On September 18, 2014, the Foreign Policy website wrote in an article entitled ‘Iraq’s Shiite militias are becoming as great a danger as the Islamic State’: “These groups, many of which have deep ideological and organizational links to Iran are actively recruiting – drawing potential soldiers away from the Iraqi army and police and bringing fighters into highly ideological, anti-American, and rabidly sectarian organizations. Many of these trainees are not simply being used to push back Sunni jihadists, but in many cases form a rear guard used to control districts that are supposedly under Baghdad’s control. In early June, Shiite militias, along with Iraqi security forces, reportedly executed around 255 prisoners, including children.  The growth of these pro-Iranian Shiite militias, and many more like them, helps demonstrate Iran’s goals for the domination of Shiite Iraq. These groups not only benefit from Iran’s patronage and organizational capabilities – they also all march to Tehran’s ideological tune. They are loyal to Iran’s Supreme Leader Ayatollah Khamenei and Iran’s ideology of absolute wilayat-e faqih.”
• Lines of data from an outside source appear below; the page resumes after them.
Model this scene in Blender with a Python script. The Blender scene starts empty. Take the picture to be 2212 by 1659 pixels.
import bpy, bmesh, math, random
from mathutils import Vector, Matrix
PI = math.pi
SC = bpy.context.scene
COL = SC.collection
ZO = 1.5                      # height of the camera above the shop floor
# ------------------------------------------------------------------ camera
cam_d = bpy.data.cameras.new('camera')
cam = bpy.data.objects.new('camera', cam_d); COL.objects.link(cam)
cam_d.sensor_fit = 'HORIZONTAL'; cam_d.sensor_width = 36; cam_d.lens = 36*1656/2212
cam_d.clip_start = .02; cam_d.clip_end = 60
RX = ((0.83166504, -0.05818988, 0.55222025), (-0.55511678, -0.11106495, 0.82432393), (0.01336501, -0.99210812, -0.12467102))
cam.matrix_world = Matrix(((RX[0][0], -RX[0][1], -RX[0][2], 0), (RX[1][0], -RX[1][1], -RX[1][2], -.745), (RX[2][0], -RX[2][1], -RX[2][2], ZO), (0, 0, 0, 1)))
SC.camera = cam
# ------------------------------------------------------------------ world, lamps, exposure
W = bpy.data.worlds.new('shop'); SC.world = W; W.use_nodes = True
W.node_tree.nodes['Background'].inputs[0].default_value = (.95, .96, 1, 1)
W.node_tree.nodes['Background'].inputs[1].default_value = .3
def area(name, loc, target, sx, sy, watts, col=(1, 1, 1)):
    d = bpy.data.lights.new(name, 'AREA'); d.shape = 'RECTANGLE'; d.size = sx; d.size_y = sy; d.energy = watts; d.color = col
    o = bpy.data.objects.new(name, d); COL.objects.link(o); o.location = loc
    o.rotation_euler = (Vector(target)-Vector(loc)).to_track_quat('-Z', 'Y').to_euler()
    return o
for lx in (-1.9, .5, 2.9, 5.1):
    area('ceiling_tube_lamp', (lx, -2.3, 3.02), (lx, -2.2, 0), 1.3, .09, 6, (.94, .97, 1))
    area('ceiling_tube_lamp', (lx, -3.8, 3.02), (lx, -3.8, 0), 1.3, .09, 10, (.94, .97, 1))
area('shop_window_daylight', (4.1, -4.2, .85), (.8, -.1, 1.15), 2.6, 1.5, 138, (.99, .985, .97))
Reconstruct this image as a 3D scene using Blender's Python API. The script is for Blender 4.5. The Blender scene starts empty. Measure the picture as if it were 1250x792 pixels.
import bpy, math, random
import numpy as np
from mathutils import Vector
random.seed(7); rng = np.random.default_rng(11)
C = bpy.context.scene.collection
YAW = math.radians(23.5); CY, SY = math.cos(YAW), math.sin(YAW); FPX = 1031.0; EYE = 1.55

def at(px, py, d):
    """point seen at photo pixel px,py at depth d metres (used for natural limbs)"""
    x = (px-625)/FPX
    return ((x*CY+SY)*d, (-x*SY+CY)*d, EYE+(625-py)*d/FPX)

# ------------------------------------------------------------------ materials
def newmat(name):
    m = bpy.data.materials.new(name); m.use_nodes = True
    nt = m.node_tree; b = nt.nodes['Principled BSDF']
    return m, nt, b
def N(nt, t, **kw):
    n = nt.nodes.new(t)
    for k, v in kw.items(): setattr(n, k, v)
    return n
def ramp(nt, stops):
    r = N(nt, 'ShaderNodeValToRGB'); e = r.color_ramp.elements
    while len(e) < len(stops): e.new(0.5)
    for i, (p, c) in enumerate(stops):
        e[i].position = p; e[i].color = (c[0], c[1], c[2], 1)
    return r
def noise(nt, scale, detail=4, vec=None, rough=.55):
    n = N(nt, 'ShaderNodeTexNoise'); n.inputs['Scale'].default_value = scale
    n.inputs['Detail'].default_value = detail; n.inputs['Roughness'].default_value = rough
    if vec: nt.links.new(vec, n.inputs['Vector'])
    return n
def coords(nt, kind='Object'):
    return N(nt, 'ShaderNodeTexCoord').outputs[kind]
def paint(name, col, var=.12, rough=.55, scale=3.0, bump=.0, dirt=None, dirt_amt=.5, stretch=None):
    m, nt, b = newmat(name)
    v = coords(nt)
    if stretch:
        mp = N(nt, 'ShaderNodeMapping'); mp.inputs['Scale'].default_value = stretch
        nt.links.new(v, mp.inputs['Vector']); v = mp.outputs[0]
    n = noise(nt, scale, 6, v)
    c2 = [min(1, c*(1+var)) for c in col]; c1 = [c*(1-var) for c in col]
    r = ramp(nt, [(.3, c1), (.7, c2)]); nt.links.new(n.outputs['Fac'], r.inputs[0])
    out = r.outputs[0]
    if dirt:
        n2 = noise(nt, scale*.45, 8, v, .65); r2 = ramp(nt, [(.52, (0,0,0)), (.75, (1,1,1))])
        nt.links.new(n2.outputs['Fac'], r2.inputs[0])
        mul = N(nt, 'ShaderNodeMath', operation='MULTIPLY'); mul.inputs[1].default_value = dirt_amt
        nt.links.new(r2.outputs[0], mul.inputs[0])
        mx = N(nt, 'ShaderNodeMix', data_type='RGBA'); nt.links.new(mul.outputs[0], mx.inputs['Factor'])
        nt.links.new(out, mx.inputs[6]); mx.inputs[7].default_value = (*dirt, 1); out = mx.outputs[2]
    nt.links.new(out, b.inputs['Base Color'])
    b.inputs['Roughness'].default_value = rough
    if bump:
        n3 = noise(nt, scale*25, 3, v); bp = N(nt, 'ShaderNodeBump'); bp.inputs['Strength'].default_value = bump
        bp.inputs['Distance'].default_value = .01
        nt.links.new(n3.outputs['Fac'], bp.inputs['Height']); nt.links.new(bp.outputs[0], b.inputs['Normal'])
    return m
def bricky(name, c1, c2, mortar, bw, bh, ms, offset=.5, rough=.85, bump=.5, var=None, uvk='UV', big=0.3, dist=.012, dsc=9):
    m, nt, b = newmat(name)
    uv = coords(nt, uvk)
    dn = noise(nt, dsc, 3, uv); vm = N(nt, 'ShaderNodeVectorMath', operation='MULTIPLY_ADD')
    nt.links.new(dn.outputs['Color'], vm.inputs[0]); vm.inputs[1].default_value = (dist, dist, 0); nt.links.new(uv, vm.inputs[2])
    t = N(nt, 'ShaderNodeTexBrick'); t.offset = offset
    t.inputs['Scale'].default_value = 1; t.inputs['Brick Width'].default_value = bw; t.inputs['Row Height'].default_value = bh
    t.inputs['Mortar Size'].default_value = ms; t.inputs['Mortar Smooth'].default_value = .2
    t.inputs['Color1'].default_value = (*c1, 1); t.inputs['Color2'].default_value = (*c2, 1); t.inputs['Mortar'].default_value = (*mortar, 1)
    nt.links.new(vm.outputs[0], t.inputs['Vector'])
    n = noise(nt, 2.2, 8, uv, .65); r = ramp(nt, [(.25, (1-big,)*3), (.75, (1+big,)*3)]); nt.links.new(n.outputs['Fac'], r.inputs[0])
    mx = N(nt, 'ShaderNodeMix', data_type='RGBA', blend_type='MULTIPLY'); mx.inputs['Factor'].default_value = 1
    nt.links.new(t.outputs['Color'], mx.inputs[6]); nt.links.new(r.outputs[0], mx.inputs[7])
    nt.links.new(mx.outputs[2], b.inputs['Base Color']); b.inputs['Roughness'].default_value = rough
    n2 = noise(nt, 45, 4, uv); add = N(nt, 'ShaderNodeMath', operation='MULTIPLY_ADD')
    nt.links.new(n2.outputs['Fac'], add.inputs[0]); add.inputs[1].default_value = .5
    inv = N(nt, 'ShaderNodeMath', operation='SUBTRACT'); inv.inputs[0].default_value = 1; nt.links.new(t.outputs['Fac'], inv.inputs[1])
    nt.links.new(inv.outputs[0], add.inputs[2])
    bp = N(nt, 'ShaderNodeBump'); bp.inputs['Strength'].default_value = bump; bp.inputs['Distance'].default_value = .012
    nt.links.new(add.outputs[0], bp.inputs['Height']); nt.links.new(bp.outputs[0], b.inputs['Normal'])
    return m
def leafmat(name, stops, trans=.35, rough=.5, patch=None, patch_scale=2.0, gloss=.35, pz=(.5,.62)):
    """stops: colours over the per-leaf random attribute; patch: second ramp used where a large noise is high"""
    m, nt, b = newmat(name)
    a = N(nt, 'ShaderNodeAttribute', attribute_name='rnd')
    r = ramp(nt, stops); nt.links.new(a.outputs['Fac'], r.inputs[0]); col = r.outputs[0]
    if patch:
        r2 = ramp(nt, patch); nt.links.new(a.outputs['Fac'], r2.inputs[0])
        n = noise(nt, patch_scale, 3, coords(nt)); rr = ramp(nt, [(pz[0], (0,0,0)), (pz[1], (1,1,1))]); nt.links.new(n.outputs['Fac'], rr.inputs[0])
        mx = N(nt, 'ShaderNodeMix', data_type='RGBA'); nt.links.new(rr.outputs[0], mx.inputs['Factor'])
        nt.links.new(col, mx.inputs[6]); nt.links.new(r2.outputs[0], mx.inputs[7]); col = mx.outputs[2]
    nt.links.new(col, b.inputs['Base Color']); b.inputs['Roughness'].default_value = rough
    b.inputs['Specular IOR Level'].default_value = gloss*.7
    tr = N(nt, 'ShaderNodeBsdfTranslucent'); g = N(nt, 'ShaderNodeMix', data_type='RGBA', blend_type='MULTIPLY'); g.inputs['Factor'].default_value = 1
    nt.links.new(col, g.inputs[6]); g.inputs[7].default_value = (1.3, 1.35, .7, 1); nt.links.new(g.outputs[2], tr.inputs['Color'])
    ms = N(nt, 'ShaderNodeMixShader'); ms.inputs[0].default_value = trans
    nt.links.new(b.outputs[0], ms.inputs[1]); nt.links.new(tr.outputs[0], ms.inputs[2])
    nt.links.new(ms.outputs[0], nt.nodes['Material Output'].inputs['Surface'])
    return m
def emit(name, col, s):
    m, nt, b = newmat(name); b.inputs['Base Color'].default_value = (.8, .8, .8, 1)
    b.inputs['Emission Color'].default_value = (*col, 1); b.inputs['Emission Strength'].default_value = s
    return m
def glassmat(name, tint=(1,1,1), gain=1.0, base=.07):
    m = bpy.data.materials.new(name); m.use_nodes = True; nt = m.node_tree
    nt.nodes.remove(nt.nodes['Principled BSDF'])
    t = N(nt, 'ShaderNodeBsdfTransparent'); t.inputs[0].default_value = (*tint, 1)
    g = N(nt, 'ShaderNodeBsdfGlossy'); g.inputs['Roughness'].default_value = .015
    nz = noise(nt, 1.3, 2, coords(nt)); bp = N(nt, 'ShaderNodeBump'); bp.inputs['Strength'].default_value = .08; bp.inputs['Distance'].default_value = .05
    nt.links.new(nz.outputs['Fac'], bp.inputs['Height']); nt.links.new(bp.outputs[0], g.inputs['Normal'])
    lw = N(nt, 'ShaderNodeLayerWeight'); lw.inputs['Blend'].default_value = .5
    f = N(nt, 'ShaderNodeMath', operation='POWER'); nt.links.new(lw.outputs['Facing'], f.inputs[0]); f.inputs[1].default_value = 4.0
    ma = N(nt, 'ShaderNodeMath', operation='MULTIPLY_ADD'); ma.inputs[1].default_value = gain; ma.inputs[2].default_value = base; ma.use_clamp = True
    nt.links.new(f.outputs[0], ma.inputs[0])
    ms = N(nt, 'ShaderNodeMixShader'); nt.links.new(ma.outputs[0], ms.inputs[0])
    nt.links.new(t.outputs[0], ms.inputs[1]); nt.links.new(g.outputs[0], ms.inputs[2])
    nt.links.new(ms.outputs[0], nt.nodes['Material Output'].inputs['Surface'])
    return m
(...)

On September 16, The New York Times wrote: “We break into an area and kill the ones who are threatening people,’ said one 18-year-old fighter with Asaib Ahl al-Haq… insisting that their militia commanders had been given authority by Iraqi security officials.  This militia was once a leading killer of American troops.  Alla Maki, a Sunni lawmaker said that under former Prime Minister Nuri Kamal al-Maliki, Asaib Ahl al-Haq was ‘encouraged to do dirty jobs like killing Sunnis, and they were allowed to operate freely. Now the international community are all being inspired by the removal of Maliki personally, but the policy is still going on’.  So far, though, there is no sign of any official attempts to investigate even the most publicized allegations of extra-judicial killings of Sunnis by Asaib Ahl al-Haq.”